───── Task input

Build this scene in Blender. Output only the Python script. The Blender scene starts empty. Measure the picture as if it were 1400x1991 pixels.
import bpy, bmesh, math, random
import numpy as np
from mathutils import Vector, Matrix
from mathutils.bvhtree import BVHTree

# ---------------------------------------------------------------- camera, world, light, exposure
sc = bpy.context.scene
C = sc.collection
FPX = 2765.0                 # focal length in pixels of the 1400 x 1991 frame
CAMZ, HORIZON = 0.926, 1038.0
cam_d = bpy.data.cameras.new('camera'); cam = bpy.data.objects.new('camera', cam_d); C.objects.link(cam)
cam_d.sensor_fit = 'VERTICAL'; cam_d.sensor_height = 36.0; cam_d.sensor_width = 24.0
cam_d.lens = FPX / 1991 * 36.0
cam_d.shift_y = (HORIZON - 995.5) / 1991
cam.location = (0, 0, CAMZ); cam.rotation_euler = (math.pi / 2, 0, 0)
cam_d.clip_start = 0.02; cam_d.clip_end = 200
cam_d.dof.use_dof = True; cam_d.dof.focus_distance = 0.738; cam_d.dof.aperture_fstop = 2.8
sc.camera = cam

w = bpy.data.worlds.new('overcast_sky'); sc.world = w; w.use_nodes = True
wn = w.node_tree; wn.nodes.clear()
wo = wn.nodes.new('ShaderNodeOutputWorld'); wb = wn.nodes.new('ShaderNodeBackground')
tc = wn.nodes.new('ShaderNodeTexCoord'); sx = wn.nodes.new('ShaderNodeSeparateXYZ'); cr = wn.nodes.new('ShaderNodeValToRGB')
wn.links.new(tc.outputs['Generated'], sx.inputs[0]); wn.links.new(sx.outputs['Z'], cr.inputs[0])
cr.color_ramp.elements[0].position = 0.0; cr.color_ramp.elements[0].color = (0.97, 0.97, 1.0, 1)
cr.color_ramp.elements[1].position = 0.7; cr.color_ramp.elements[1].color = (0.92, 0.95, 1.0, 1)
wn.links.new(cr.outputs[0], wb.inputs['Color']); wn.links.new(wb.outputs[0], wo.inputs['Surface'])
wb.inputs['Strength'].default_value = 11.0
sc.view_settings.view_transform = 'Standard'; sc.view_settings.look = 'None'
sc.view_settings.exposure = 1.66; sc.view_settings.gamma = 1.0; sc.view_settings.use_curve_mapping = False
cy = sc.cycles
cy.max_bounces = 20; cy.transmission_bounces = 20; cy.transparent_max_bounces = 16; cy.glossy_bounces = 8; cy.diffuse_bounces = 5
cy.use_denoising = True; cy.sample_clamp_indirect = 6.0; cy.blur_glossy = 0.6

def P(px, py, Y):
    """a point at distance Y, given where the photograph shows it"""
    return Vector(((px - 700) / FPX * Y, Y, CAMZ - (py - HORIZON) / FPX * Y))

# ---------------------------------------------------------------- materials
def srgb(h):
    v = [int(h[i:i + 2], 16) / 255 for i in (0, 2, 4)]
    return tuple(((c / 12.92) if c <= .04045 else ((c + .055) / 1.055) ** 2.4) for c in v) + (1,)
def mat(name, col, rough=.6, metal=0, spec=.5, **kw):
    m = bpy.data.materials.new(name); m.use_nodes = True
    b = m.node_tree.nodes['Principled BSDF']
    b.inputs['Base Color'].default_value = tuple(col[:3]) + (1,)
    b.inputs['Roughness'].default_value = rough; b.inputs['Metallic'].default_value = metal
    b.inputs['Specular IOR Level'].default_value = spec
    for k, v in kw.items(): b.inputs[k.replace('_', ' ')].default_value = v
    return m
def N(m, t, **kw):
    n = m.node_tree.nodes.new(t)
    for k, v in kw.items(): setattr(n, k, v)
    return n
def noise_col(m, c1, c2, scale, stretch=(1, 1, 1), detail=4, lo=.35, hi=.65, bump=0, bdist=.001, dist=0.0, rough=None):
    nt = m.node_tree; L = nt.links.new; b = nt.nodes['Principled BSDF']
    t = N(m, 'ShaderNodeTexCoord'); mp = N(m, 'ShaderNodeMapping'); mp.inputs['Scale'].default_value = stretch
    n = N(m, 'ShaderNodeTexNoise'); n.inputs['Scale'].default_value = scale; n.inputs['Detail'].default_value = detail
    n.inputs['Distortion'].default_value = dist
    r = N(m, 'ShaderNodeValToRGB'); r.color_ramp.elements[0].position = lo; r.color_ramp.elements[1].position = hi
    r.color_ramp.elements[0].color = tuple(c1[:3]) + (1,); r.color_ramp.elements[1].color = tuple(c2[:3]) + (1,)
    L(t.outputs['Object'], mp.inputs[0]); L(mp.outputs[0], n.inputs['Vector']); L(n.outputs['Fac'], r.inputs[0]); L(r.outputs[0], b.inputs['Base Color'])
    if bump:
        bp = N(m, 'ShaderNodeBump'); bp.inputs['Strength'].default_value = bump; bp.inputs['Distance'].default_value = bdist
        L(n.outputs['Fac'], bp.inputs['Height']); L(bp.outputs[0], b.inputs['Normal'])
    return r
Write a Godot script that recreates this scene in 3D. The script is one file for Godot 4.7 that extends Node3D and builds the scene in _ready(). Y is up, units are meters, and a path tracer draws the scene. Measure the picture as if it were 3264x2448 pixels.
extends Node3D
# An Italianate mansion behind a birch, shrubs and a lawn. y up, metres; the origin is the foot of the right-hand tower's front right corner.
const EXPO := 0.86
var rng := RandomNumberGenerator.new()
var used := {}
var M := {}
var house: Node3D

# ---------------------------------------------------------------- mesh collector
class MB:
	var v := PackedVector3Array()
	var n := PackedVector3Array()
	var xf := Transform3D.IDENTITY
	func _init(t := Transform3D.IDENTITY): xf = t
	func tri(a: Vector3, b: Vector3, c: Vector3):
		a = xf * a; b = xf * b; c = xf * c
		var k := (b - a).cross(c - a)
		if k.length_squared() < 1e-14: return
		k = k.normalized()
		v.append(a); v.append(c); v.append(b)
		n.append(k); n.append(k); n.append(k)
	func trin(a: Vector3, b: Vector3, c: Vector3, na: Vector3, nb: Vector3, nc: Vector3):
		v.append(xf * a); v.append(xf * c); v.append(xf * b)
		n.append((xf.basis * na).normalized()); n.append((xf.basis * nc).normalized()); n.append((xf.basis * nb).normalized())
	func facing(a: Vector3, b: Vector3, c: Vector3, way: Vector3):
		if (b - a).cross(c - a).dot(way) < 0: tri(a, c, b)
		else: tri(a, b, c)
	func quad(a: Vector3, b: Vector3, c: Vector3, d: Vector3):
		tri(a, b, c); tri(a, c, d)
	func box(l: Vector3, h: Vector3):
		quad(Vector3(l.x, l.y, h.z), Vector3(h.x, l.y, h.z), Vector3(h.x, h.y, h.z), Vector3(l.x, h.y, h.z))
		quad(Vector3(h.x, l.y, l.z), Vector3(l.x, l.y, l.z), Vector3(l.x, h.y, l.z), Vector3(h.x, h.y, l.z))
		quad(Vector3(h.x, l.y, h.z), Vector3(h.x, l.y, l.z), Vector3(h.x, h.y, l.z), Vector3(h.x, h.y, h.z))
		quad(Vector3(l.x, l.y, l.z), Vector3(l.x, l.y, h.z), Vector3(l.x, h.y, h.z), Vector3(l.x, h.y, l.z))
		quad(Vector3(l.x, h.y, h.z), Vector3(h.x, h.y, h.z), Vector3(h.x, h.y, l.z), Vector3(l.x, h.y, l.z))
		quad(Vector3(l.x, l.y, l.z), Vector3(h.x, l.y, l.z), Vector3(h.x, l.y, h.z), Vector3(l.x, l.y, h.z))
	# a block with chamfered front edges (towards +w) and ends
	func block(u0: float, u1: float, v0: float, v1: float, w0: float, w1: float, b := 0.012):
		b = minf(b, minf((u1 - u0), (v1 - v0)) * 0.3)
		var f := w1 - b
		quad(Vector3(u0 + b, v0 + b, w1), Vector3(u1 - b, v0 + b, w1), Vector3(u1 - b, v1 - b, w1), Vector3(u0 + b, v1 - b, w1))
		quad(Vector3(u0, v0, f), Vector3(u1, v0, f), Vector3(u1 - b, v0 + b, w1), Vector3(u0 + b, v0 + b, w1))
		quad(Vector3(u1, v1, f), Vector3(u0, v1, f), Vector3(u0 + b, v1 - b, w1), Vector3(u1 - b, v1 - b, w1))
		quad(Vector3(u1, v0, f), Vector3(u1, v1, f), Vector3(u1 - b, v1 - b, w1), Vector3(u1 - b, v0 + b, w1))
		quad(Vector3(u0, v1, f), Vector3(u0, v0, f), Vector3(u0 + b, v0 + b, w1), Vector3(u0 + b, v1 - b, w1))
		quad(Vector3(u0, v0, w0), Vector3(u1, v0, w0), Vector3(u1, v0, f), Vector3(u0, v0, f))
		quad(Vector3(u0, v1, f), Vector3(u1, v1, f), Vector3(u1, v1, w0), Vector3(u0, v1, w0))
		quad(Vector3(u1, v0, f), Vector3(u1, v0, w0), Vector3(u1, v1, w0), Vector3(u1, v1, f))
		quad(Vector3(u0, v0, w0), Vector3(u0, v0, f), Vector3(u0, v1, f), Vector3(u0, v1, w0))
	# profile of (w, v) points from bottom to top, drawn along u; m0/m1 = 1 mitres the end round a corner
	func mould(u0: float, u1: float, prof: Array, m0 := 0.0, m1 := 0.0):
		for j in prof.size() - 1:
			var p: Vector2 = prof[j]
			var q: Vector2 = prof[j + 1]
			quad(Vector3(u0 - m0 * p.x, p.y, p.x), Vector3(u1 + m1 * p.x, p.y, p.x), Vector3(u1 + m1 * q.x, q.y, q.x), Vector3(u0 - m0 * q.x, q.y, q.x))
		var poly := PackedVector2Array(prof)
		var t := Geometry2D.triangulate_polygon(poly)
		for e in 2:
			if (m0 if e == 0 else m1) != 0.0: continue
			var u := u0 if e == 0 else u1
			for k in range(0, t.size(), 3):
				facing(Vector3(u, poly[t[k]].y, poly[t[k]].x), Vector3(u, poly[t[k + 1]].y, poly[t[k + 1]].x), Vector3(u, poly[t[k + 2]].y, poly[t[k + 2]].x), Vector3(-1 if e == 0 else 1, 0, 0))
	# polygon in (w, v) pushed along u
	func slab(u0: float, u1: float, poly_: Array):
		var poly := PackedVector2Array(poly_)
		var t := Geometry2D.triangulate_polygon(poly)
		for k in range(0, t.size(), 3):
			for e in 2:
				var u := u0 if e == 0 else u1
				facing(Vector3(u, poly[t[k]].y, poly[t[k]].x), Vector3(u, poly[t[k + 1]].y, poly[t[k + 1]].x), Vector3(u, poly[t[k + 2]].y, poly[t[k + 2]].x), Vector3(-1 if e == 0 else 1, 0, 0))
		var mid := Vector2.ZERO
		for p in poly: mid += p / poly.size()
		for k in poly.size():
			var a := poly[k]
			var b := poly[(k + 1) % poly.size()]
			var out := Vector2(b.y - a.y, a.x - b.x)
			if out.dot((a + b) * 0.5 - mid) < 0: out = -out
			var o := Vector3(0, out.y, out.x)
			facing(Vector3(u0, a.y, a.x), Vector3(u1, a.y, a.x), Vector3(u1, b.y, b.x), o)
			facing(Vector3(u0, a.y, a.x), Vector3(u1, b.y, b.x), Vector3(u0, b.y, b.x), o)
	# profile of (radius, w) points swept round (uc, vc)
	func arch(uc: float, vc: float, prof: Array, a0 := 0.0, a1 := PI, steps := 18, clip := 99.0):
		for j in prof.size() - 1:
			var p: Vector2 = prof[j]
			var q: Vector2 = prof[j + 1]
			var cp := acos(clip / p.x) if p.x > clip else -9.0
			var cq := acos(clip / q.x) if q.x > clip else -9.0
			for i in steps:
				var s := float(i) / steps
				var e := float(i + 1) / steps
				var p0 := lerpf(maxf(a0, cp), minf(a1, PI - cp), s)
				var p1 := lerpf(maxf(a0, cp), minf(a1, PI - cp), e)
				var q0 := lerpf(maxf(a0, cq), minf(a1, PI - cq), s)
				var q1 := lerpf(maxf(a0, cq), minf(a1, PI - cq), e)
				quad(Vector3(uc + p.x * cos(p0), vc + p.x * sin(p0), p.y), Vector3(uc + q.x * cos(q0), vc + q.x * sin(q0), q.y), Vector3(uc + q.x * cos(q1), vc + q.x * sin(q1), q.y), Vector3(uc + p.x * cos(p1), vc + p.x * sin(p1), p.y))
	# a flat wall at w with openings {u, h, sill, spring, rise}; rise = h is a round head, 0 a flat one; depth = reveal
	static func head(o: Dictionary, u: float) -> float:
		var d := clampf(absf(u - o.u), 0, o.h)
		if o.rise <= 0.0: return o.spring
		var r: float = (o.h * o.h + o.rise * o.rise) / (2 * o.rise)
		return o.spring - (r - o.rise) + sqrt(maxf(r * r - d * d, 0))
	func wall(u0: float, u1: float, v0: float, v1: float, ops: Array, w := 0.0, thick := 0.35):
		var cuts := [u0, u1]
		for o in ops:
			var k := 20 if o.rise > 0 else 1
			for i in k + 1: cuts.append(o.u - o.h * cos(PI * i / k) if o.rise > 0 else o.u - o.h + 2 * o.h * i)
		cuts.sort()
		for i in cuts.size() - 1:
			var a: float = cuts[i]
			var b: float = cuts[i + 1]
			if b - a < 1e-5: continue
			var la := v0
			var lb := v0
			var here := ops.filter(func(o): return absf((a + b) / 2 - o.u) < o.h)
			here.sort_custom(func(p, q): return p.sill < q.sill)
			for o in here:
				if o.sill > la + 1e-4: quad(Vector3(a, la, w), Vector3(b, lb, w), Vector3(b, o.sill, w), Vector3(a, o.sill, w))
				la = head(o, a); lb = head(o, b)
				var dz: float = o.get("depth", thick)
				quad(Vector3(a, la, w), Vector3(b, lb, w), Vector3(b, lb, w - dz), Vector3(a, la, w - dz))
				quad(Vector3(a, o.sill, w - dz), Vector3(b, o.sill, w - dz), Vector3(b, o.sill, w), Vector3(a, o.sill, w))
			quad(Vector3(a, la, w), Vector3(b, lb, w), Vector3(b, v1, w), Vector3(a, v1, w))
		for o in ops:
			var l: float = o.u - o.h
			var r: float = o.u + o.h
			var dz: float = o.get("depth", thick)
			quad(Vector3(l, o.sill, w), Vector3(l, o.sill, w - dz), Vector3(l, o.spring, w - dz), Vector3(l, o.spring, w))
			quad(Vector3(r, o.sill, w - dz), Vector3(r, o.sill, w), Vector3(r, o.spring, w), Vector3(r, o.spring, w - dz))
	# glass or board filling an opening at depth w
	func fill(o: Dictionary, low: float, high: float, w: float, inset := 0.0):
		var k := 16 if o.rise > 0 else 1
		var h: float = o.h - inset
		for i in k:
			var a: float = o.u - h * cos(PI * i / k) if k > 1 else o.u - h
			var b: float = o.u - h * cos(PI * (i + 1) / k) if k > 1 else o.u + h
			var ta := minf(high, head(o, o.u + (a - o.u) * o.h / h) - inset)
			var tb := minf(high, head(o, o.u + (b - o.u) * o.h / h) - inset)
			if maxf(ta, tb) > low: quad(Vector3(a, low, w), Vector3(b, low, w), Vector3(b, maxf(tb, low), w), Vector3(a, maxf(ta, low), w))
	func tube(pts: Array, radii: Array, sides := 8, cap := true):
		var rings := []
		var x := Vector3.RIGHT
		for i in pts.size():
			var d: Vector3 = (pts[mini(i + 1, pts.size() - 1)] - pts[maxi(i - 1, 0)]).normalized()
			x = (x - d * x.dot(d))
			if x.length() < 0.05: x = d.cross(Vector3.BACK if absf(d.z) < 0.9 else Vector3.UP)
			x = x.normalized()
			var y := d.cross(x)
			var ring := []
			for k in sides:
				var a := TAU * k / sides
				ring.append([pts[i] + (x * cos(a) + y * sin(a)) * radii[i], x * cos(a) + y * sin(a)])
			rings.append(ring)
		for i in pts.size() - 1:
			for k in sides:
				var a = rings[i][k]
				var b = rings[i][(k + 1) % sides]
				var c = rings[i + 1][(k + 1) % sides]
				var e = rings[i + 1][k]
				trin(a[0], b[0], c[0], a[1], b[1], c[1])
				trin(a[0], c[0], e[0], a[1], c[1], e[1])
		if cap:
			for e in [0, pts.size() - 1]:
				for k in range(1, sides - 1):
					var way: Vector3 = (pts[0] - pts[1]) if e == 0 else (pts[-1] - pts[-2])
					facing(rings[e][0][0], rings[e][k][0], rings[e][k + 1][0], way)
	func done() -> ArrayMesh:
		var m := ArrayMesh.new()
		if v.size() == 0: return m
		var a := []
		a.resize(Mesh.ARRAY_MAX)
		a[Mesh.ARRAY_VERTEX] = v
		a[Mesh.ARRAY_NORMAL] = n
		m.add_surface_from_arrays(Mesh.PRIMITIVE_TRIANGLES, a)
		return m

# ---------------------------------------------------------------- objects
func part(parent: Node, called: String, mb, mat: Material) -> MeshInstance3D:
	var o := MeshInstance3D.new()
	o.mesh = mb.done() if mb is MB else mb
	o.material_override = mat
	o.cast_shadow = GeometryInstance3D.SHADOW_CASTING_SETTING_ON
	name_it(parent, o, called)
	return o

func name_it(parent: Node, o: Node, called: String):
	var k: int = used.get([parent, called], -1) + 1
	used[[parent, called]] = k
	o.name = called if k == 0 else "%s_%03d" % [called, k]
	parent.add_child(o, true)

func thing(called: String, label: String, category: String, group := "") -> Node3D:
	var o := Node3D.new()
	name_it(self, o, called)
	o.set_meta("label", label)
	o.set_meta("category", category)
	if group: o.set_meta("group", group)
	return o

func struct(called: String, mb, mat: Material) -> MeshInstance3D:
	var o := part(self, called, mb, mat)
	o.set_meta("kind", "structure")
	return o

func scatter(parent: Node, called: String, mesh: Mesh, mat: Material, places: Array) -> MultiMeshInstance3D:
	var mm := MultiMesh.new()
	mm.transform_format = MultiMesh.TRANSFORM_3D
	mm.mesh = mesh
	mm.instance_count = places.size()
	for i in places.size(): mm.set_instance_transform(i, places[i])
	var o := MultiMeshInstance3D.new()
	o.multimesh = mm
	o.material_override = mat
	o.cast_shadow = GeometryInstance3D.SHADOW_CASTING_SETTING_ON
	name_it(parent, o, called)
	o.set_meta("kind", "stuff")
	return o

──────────

- **Prompt**
Copy exactly the lines from the top of the entries through the line with "from mathutils.bvhtree import BVHTree" in it, please, keeping both ends and adding nothing.

- **Answer below**
Build this scene in Blender. Output only the Python script. The Blender scene starts empty. Measure the picture as if it were 1400x1991 pixels.
import bpy, bmesh, math, random
import numpy as np
from mathutils import Vector, Matrix
from mathutils.bvhtree import BVHTree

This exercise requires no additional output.